Bakri’s Habibi Hussein recounts the demise of one of Jenin’s cinemas – its tumultuous existence closely tied to that of its sole projectionist for forty years, Hussein Darbi. Simultaneously, the film is both a tender portrait of Hussein and a poignant picture of Palestinian cinema, where he spent most of his days behind carbon arc-based projectors. Habibi Hussain also stands as a response to the German self-glorifying documentary, Cinema Jenin: The Story of a Dream (Marcus Vetter, 2011), telling the story of an NGO initiative to rebuild the cinema, which ultimately reads as a project of cultural colonisation, by bringing Western experts to run the cinema projectors.
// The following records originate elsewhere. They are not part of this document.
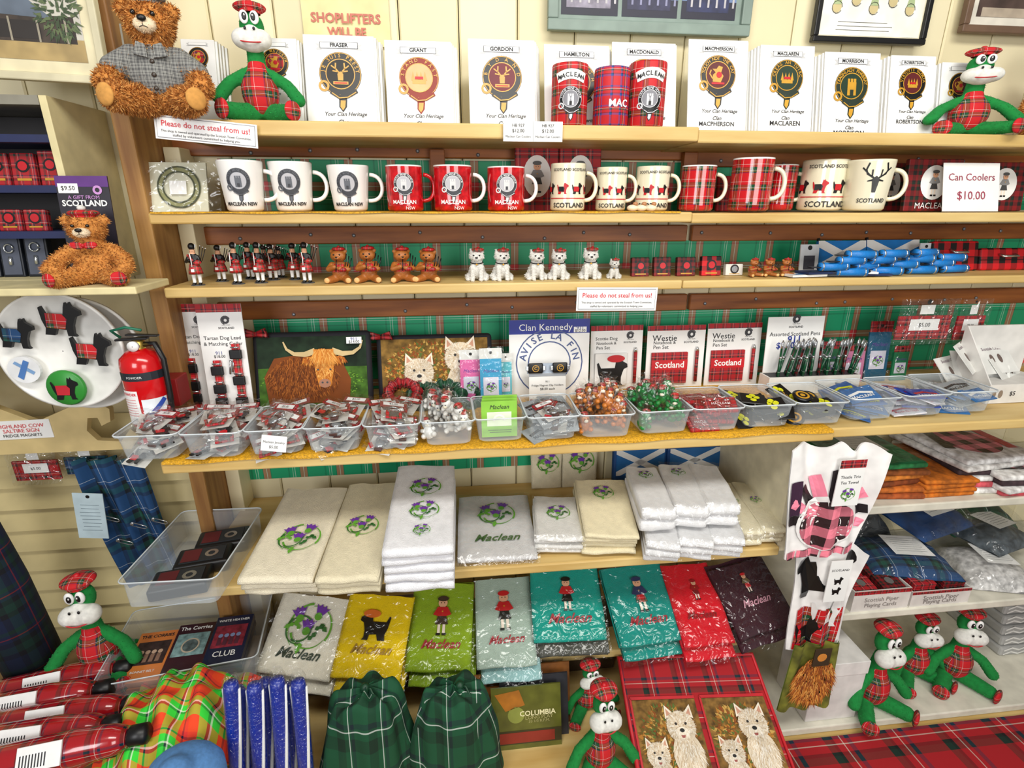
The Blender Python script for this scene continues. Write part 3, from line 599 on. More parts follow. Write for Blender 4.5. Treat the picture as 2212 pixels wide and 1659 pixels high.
def dMac(col,em=P('b8b8be')):
    def f(d,r,h):
        crest(d,0,h*.60,r*.54,0,em,'VIRTUE MINE HONOUR',P('3a3c42'),'tower',P('60646c') if col==INK else P('d8d8d8'))
        if col==INK: d.text('MACLEAN NSW',0,h*.15,.0008,col,w=r*1.6,bold=.035)
        else: d.text('MACLEAN',0,h*.2,.0008,col,w=r*1.25,bold=.02); d.text('NSW',.3*r,h*.07,.0008,col,w=r*.5)
    return f
def dScot(d,r,h):
    for k,(x,col) in enumerate(((-1.25,BLK),(-.4,RED),(.45,BLK),(1.25,RED))): scottie(d,x*r,h*.48,r*.62,0,col,RED if k%2==0 else BLK)
    d.text('SCOTLAND SCOTLAND',.1*r,h*.86,.0006,INK,w=r*2.2,h=h*.1,bold=.02); d.text('SCOTLAND',0,h*.12,.0006,INK,w=r*1.9,h=h*.16,bold=.02); d.ribbon([(-1.3*r+i*.2*r,h*.27) for i in range(14)],h*.02,0,RED)
def dStag(d,r,h):
    d.poly([(-.16*r,h*.62),(-.08*r,h*.36),(.08*r,h*.36),(.16*r,h*.62),(0,h*.68)],0,BLK)
    for s in (-1,1): d.ribbon([(s*.1*r,h*.64),(s*.38*r,h*.72),(s*.45*r,h*.8),(s*.36*r,h*.93)],.07*r,0,BLK); d.ribbon([(s*.3*r,h*.7),(s*.6*r,h*.84)],.06*r,0,BLK); d.ribbon([(s*.18*r,h*.67),(s*.2*r,h*.8)],.06*r,0,BLK); d.ribbon([(s*.14*r,h*.6),(s*.34*r,h*.58)],.08*r,0,BLK,taper=.5)
    d.text('SCOTLAND',0,h*.2,.0006,INK,w=r*1.3,bold=.02)
RMUG=T('red',.03,.12,.5); RM2=P('b8141c',.12,coat=.5,var=.4,ns=90)
mg='mugs on the second shelf'; nod=lambda d,r,h:None
for (x0,x1,yt,body,hm,dec,tp,lab,Y) in ((477,608,342,CER,CER,dMac(INK),.2,'white tapered mug with grey crest and place name',1.03),(585,713,345,CER,CER,dMac(INK),.2,'white tapered mug with grey crest and place name',1.06),(710,833,352,CER,CER,dMac(INK),.2,'white tapered mug with grey crest and place name',1.06),
 (835,942,352,RM2,RM2,dMac(WHT),0,'red crested mug standing next to a white mug',1.04),(937,1050,352,RM2,CER,dMac(WHT),0,'red crested mug with white handle',1.04),(1053,1162,355,RM2,CER,dMac(WHT),0,'red crested mug with white handle',1.04),
 (1190,1290,348,CERC,CERC,dScot,0,'cream mug printed with black and red terrier dogs',1.035),(1289,1375,356,CERC,CERC,dScot,0,'cream mug printed with black and red terrier dogs',1.05),(1375,1468,354,CERC,CERC,dScot,0,'cream mug printed with black and red terrier dogs',1.045),
 (1473,1567,352,RMUG,CERC,nod,0,'red tartan mug with cream handle',1.04),(1655,1737,350,RMUG,CERC,nod,0,'red tartan mug standing behind another mug',1.10),(1583,1692,336,RMUG,CERC,nod,0,'tall red tartan mug with cream handle',1.02),
 (1737,1852,340,CERC,CERC,dScot,0,'cream mug printed with black terrier dogs',1.07),(1832,1950,340,CERC,CERC,dStag,.15,'cream mug printed with a black stag head',1.02)):
    M,w,h=up3(x0,x1,yt+6,Y,zM+.0016,0); M=M@RZ(-.5*math.degrees(math.atan2(M.translation.x,Y))); thing('mug',mug(w,h,body,hm,dec,tp),M,lab,'mug',mg)
M,w,h=std(320,478,350,1.06,zM,14); b=B(); b.box(-w*.48,0,-.006,w*.3,h,-.002,P('d8d6be')); b.disc(-w*.08,h*.5,h*.42,.0,P('8a8a5a'),r0=h*.30); b.disc(-w*.08,h*.5,h*.42,.001,P('3a4020'),r0=h*.39,rings=1); b.disc(-w*.08,h*.5,h*.32,.001,P('3c4222'),r0=h*.29,rings=1); b.rect(-w*.2,h*.35,w*.03,h*.62,.003,WHT)
f=B(); f.grid(lambda u,v:((u-.5)*w,v*h,.006+.003*noise.noise(Vector((u*9,v*7,1)))),20,14,BAG)
thing('packaged_badge',meshes([('badge',b),('plastic_bag',f)]),M,'round crest badge on a cream card in clear bag','badge')
def ovalpack(x0,x1,yt,Y,z,lab,key='darkred',txts=''):
    M,w,h=std(x0,x1,yt,Y,z,6); b=B(); b.box(-w/2,0,-.01,w/2,h,0,T(key,.03),bev=.002); b.disc(0,h*.55,h*.3 if w>h*.8 else w*.32,.0006,WHT,ry=h*.33); soldier(b,0,h*.55,h*.5,.001,P('888888'),P('444444'),P('555555'))
    if txts: b.text(txts,0,h*.1,.001,WHT,w=w*.6)
    thing('flat_can_cooler',b,M,lab,'can cooler','flat tartan can coolers')
for x0,x1,yt in ((1113,1207,318),(1208,1298,318)): ovalpack(x0,x1,yt,1.14,zM,'flat red tartan can cooler with a white piper oval','dred')
ovalpack(1958,2075,343,1.06,zM,'flat dark tartan can cooler with a white piper oval','darkred','MACLEAN'); ovalpack(1890,1955,352,1.13,zM,'dark tartan can cooler behind the stag mug','darkred'); ovalpack(2120,2215,350,1.08,zM,'dark tartan can cooler behind the price sign','darkred'); ovalpack(1550,1650,380,1.14,zM,'red tartan can cooler behind the mugs','dred')
M,w,h=std(2037,2158,352,1.02,zM,14); b=B(); b.box(-w/2,0,-.001,w/2,h,0,WHT); b.text('Can Coolers',0,h*.7,.001,P('9a3a52'),w=w*.82); b.text('$10.00',0,h*.32,.001,P('9a3a52'),w=w*.5); thing('price_sign',b,M,'white card price sign for can coolers on mug shelf','sign')
for px,py in ((1366,452),(1385,449),(1406,450)):
    b=B(); b.ell((0,0,.006),(.011,.008,.006),P('e4d4b8',.3),12); b.ell((.004,-.002,.013),(.005,.004,.004),P('b07a50',.4),8); thing('pebble_ornament',b,TR((Xat(px,1.0,zM),1.0,zM+.001)),'tiny cream and brown pebble ornament beside mugs','ornament','pebble ornaments')
# ---------------- figurines
def piper():
    pm=lambda c: SKIN if c.z>.74 else (BLK if c.z>.42 else (SKIN if c.z>.26 else (WHT if c.z>.07 else BLK)))
    bl=blob([('e',(0,0,.80),(.055,.055,.065)),('c',[(0,0,.7),(0,0,.52)],[.075,.085]),('c',[(.08,0,.68),(.13,-.04,.56),(.05,-.12,.58)],[.04,.035,.03]),('c',[(-.08,0,.68),(-.13,-.04,.56),(-.04,-.12,.6)],[.04,.035,.03]),
      ('c',[(.05,0,.45),(.055,0,.2),(.055,0,.05),(.06,-.05,.035)],[.05,.04,.035,.035]),('c',[(-.05,0,.45),(-.055,0,.2),(-.055,0,.05),(-.06,-.05,.035)],[.05,.04,.035,.035])],.016,2)
    g=B(); g.add(bl[0],bl[1],pm)
    for k in (-1,1): g.ell((k*.02,-.054,.81),(.006,.004,.007),BLK,6)
    g.lathe([(.001,0),(.13,0),(.13,.015),(.001,.015)],P('5a5a5a'),14)
    k=B(); k.lathe([(.09,.50),(.12,.38),(.135,.27),(.12,.275)],T('red',.09,.4),20)
    k.box(-.03,-.145,.33,.03,-.125,.4,WHT)
    h=B(); h.ell((0,0,.91),(.065,.065,.085),BLK,12); h.tube([(.05,0,.87),(.075,0,.93),(.07,0,.96)],.012,WHT,6)
    p=B(); p.ell((.09,-.09,.55),(.08,.06,.055),T('red',.09,.4),12); p.tube([(-.02,-.1,.76),(.0,-.13,.62),(.0,-.14,.45)],.01,WHT,6)
    for q in (.0,.03,.06): p.tube([(.11+q,-.04,.58),(.15+q*1.6,.03,.92-q)],.008,P('1a1412'),6); p.ell((.15+q*1.6,.03,.92-q),(.013,.013,.013),WHT,6)
    sc=B(); sc.tube([(-.09,-.02,.72),(0,-.09,.6),(.1,-.03,.5)],.028,T('red',.09,.4),6)
    return meshes([('body',g),('kilt',k),('bearskin_hat',h),('bagpipes',p),('sash',sc)])
def westie():
    bl=blob([('e',(0,.06,.24),(.17,.18,.22)),('c',[(0,0,.35),(0,-.04,.55)],[.15,.12]),('e',(0,-.06,.68),(.16,.14,.14)),('e',(0,-.18,.63),(.09,.08,.07)),
       ('c',[(.08,-.12,.4),(.09,-.16,.06),(.09,-.2,.045)],[.065,.05,.05]),('c',[(-.08,-.12,.4),(-.09,-.16,.06),(-.09,-.2,.045)],[.065,.05,.05]),('c',[(.15,.03,.12),(.18,-.12,.05)],[.1,.055]),('c',[(-.15,.03,.12),(-.18,-.12,.05)],[.1,.055]),
       ('c',[(.1,-.03,.78),(.13,-.03,.9)],[.05,.012]),('c',[(-.1,-.03,.78),(-.13,-.03,.9)],[.05,.012]),('c',[(0,.22,.15),(0,.3,.35)],[.05,.03])],.018,2)
    g=B(); g.add(bl[0],bl[1],P('e8e6e0',.25,bump=.8,bs=80)); fur(g,bl,1500,.03,[P('ebe9e4',.3),P('cfcbc3',.3)],.008,.5)
    f=B(); f.ell((0,-.26,.66),(.03,.02,.024),BLK,8)
    for k in (-1,1): f.ell((k*.06,-.195,.72),(.02,.014,.02),BLK,8)
    c=B(); c.lathe([(.13,0),(.14,.015),(.13,.03)],BLK,18,TR((0,-.05,.50))@RX(10)); c.ell((0,-.19,.47),(.022,.01,.025),GOLD,8)
    h=B(); h.ell((.03,-.06,.86),(.13,.12,.055),T('red',.1,.4),16); h.ell((.03,-.06,.92),(.03,.03,.025),RED,8)
    return meshes([('body',g),('face',f),('collar',c),('tam_hat',h)])
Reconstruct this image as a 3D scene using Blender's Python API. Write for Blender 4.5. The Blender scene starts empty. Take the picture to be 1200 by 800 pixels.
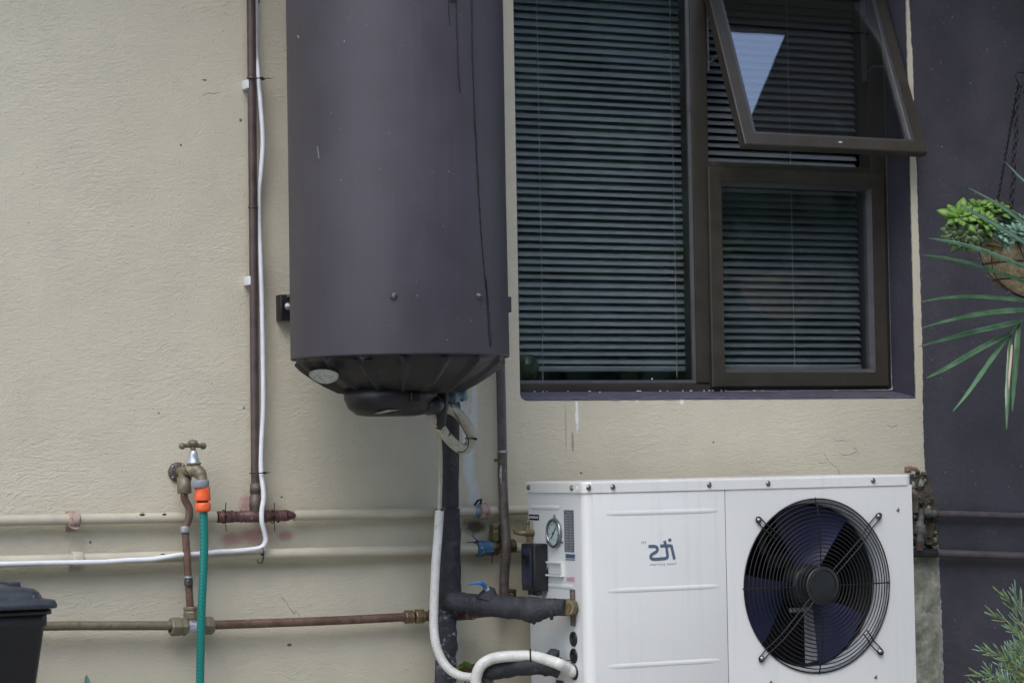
import bpy, bmesh, math, random
import numpy as np
from mathutils import Vector, Matrix, noise
random.seed(7)
PI = math.pi
S = bpy.context.scene
COL = S.collection

# ------------------------------------------------------------------ camera
F = 3030.0
TH, PH, RO = math.radians(27.1), math.radians(2.55), math.radians(1.0)
FW = Vector((math.sin(TH)*math.cos(PH), math.cos(TH)*math.cos(PH), math.sin(PH)))
_r0 = Vector((math.cos(TH), -math.sin(TH), 0)); _u0 = _r0.cross(FW)
RT = math.cos(RO)*_r0 - math.sin(RO)*_u0
UP = math.sin(RO)*_r0 + math.cos(RO)*_u0
CAM = -6*FW; CAM.z = 1.0
cd = bpy.data.cameras.new('camera'); cam = bpy.data.objects.new('camera', cd); COL.objects.link(cam)
cam.matrix_world = Matrix(((RT.x, UP.x, -FW.x, CAM.x), (RT.y, UP.y, -FW.y, CAM.y), (RT.z, UP.z, -FW.z, CAM.z), (0, 0, 0, 1)))
cd.sensor_width = 36; cd.lens = 36*F/1200; cd.clip_end = 500
cd.dof.use_dof = True; cd.dof.focus_distance = 5.85; cd.dof.aperture_fstop = 9.0
S.camera = cam

# ------------------------------------------------------------------ light
SUN_EL, SUN_AZ = math.radians(52), math.radians(-38)     # azimuth from the wall's outward normal towards the left
sdir = Vector((math.sin(SUN_AZ)*math.cos(SUN_EL), -math.cos(SUN_AZ)*math.cos(SUN_EL), math.sin(SUN_EL)))
W = bpy.data.worlds.new('World'); S.world = W; W.use_nodes = True
nt = W.node_tree; bg = nt.nodes['Background']
sky = nt.nodes.new('ShaderNodeTexSky'); sky.sky_type = 'NISHITA'; sky.sun_disc = False
sky.sun_elevation = SUN_EL; sky.sun_rotation = math.atan2(sdir.x, sdir.y)
sky.air_density = 1.0; sky.dust_density = 1.5; sky.ozone_density = 1.0
hs = nt.nodes.new('ShaderNodeHueSaturation'); hs.inputs['Saturation'].default_value = 0.85
nt.links.new(sky.outputs[0], hs.inputs['Color']); nt.links.new(hs.outputs[0], bg.inputs[0])
bg.inputs[1].default_value = 0.15
sl = bpy.data.lights.new('sun', 'SUN'); sl.energy = .55; sl.angle = math.radians(35); sl.color = (1.0, .99, .98)
so = bpy.data.objects.new('sun', sl); COL.objects.link(so)
so.rotation_euler = (-sdir).to_track_quat('-Z', 'Y').to_euler(); so.location = (0, -4, 6)
S.view_settings.view_transform = 'Standard'; S.view_settings.look = 'None'
S.view_settings.exposure = 1.2; S.view_settings.gamma = 1
try: S.cycles.max_bounces = 8; S.cycles.transparent_max_bounces = 12
except Exception: pass

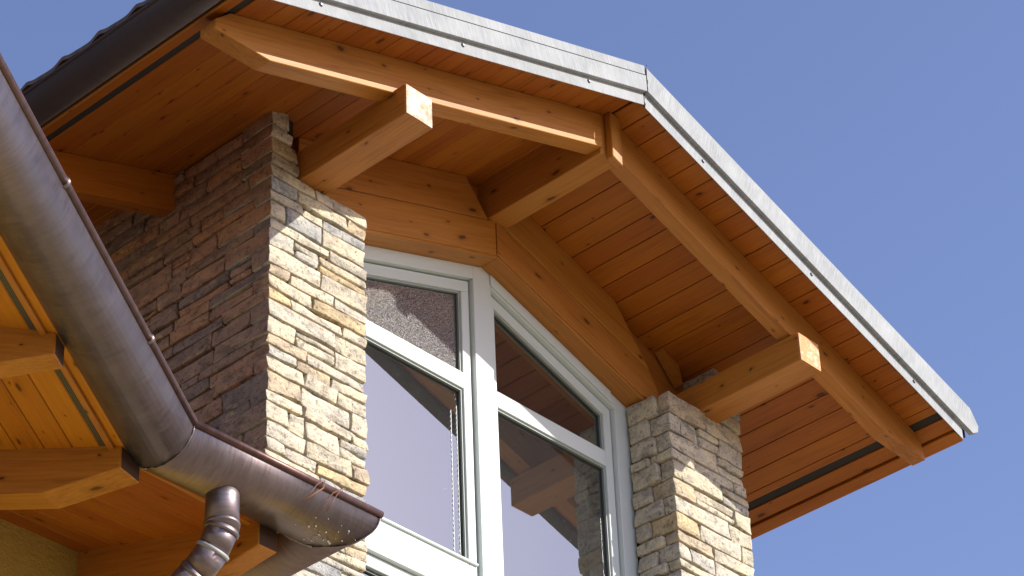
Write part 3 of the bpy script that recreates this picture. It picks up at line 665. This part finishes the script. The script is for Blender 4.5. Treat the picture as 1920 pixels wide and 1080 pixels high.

Though often overlooked, local people and their localised knowledge – intuitively driven rather than academic, thus non-Westernised – might be the most fragile historical accounts, impossible to preserve fully.

Bringing together the viewing context – an international film festival set in a country that respects cinema, but understands little of the struggles projected onto the screen – with the films’ content – personal collections as the only reliable archival sources, searching for history through trash, cinemas falling apart before your eyes – I began to understand why I kept tearing up for no apparent reason before the films had even started. I soon realised that I am closer to those people on the screen than to the people around me, with whom I share little common struggles. The word ‘archive’ refers to both arkheion, a house, and archons, figures with significant political power. Even when well-meaning, the archons must become aware of the distance between themselves and their working material, treating it as such.